[Work instructions] Repeat the whole listing exactly as written.

-- Start of Given data --

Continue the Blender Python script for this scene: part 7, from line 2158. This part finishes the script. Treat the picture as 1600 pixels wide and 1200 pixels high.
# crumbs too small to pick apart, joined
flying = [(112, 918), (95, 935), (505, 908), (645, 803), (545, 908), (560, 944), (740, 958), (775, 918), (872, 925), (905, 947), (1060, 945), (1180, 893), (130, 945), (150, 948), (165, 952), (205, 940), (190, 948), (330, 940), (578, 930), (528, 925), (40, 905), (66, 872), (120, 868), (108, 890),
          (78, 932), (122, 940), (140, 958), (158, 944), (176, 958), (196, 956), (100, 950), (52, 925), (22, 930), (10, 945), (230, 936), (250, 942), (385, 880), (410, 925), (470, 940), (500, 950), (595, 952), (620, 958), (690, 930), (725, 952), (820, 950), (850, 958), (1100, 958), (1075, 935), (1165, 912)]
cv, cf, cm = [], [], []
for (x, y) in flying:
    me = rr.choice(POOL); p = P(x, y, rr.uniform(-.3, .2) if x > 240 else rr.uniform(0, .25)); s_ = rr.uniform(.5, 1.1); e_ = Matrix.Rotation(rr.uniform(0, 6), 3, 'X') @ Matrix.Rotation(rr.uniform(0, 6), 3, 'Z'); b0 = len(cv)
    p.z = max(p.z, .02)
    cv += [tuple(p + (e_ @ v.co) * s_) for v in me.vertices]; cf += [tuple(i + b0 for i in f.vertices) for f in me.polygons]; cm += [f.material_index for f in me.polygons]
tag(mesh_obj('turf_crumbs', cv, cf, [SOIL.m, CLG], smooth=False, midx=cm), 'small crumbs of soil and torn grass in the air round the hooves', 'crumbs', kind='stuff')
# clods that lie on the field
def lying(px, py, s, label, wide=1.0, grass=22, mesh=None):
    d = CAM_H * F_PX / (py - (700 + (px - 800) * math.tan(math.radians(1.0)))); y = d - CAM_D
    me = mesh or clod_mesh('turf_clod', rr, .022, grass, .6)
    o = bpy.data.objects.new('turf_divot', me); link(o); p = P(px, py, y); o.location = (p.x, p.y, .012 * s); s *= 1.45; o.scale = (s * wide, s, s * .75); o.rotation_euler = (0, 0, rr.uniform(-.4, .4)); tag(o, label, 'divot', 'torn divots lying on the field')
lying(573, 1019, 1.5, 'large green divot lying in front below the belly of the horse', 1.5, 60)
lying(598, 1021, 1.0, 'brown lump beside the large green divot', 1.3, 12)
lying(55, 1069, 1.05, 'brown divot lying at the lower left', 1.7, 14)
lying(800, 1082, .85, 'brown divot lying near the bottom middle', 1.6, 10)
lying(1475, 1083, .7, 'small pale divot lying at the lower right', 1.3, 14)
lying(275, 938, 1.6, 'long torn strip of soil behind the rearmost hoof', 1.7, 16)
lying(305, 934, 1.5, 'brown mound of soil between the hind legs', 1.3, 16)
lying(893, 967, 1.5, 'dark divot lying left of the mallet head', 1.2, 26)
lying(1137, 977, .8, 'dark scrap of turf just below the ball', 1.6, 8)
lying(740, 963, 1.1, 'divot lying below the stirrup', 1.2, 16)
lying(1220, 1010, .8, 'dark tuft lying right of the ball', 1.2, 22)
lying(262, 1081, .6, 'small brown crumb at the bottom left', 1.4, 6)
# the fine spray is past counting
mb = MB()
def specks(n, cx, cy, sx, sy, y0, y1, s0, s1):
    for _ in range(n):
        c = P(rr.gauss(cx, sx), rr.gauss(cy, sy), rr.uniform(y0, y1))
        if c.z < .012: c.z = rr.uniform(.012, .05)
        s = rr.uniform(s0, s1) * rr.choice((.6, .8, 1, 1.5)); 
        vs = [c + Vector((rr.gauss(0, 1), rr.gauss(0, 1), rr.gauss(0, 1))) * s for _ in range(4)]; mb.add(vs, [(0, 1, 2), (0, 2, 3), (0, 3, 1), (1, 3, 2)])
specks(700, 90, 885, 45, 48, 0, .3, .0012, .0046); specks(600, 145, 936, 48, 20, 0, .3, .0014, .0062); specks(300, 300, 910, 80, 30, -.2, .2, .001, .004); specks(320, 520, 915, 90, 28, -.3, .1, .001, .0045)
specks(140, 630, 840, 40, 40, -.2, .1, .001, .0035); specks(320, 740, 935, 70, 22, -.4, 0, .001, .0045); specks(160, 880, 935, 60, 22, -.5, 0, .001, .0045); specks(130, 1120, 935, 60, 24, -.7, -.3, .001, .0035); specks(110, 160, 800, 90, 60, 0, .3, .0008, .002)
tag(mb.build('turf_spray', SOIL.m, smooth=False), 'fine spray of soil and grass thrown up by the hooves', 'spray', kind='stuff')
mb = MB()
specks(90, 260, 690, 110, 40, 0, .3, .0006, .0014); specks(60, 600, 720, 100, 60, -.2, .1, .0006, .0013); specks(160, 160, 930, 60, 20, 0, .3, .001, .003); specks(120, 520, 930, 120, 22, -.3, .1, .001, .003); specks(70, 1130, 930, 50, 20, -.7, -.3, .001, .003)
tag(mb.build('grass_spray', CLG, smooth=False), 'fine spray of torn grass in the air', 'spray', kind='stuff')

-- End of Given data --

[Full response]
Continue the Blender Python script for this scene: part 7, from line 2158. This part finishes the script. Treat the picture as 1600 pixels wide and 1200 pixels high.
# crumbs too small to pick apart, joined
flying = [(112, 918), (95, 935), (505, 908), (645, 803), (545, 908), (560, 944), (740, 958), (775, 918), (872, 925), (905, 947), (1060, 945), (1180, 893), (130, 945), (150, 948), (165, 952), (205, 940), (190, 948), (330, 940), (578, 930), (528, 925), (40, 905), (66, 872), (120, 868), (108, 890),
          (78, 932), (122, 940), (140, 958), (158, 944), (176, 958), (196, 956), (100, 950), (52, 925), (22, 930), (10, 945), (230, 936), (250, 942), (385, 880), (410, 925), (470, 940), (500, 950), (595, 952), (620, 958), (690, 930), (725, 952), (820, 950), (850, 958), (1100, 958), (1075, 935), (1165, 912)]
cv, cf, cm = [], [], []
for (x, y) in flying:
    me = rr.choice(POOL); p = P(x, y, rr.uniform(-.3, .2) if x > 240 else rr.uniform(0, .25)); s_ = rr.uniform(.5, 1.1); e_ = Matrix.Rotation(rr.uniform(0, 6), 3, 'X') @ Matrix.Rotation(rr.uniform(0, 6), 3, 'Z'); b0 = len(cv)
    p.z = max(p.z, .02)
    cv += [tuple(p + (e_ @ v.co) * s_) for v in me.vertices]; cf += [tuple(i + b0 for i in f.vertices) for f in me.polygons]; cm += [f.material_index for f in me.polygons]
tag(mesh_obj('turf_crumbs', cv, cf, [SOIL.m, CLG], smooth=False, midx=cm), 'small crumbs of soil and torn grass in the air round the hooves', 'crumbs', kind='stuff')
# clods that lie on the field
def lying(px, py, s, label, wide=1.0, grass=22, mesh=None):
    d = CAM_H * F_PX / (py - (700 + (px - 800) * math.tan(math.radians(1.0)))); y = d - CAM_D
    me = mesh or clod_mesh('turf_clod', rr, .022, grass, .6)
    o = bpy.data.objects.new('turf_divot', me); link(o); p = P(px, py, y); o.location = (p.x, p.y, .012 * s); s *= 1.45; o.scale = (s * wide, s, s * .75); o.rotation_euler = (0, 0, rr.uniform(-.4, .4)); tag(o, label, 'divot', 'torn divots lying on the field')
lying(573, 1019, 1.5, 'large green divot lying in front below the belly of the horse', 1.5, 60)
lying(598, 1021, 1.0, 'brown lump beside the large green divot', 1.3, 12)
lying(55, 1069, 1.05, 'brown divot lying at the lower left', 1.7, 14)
lying(800, 1082, .85, 'brown divot lying near the bottom middle', 1.6, 10)
lying(1475, 1083, .7, 'small pale divot lying at the lower right', 1.3, 14)
lying(275, 938, 1.6, 'long torn strip of soil behind the rearmost hoof', 1.7, 16)
lying(305, 934, 1.5, 'brown mound of soil between the hind legs', 1.3, 16)
lying(893, 967, 1.5, 'dark divot lying left of the mallet head', 1.2, 26)
lying(1137, 977, .8, 'dark scrap of turf just below the ball', 1.6, 8)
lying(740, 963, 1.1, 'divot lying below the stirrup', 1.2, 16)
lying(1220, 1010, .8, 'dark tuft lying right of the ball', 1.2, 22)
lying(262, 1081, .6, 'small brown crumb at the bottom left', 1.4, 6)
# the fine spray is past counting
mb = MB()
def specks(n, cx, cy, sx, sy, y0, y1, s0, s1):
    for _ in range(n):
        c = P(rr.gauss(cx, sx), rr.gauss(cy, sy), rr.uniform(y0, y1))
        if c.z < .012: c.z = rr.uniform(.012, .05)
        s = rr.uniform(s0, s1) * rr.choice((.6, .8, 1, 1.5)); 
        vs = [c + Vector((rr.gauss(0, 1), rr.gauss(0, 1), rr.gauss(0, 1))) * s for _ in range(4)]; mb.add(vs, [(0, 1, 2), (0, 2, 3), (0, 3, 1), (1, 3, 2)])
specks(700, 90, 885, 45, 48, 0, .3, .0012, .0046); specks(600, 145, 936, 48, 20, 0, .3, .0014, .0062); specks(300, 300, 910, 80, 30, -.2, .2, .001, .004); specks(320, 520, 915, 90, 28, -.3, .1, .001, .0045)
specks(140, 630, 840, 40, 40, -.2, .1, .001, .0035); specks(320, 740, 935, 70, 22, -.4, 0, .001, .0045); specks(160, 880, 935, 60, 22, -.5, 0, .001, .0045); specks(130, 1120, 935, 60, 24, -.7, -.3, .001, .0035); specks(110, 160, 800, 90, 60, 0, .3, .0008, .002)
tag(mb.build('turf_spray', SOIL.m, smooth=False), 'fine spray of soil and grass thrown up by the hooves', 'spray', kind='stuff')
mb = MB()
specks(90, 260, 690, 110, 40, 0, .3, .0006, .0014); specks(60, 600, 720, 100, 60, -.2, .1, .0006, .0013); specks(160, 160, 930, 60, 20, 0, .3, .001, .003); specks(120, 520, 930, 120, 22, -.3, .1, .001, .003); specks(70, 1130, 930, 50, 20, -.7, -.3, .001, .003)
tag(mb.build('grass_spray', CLG, smooth=False), 'fine spray of torn grass in the air', 'spray', kind='stuff')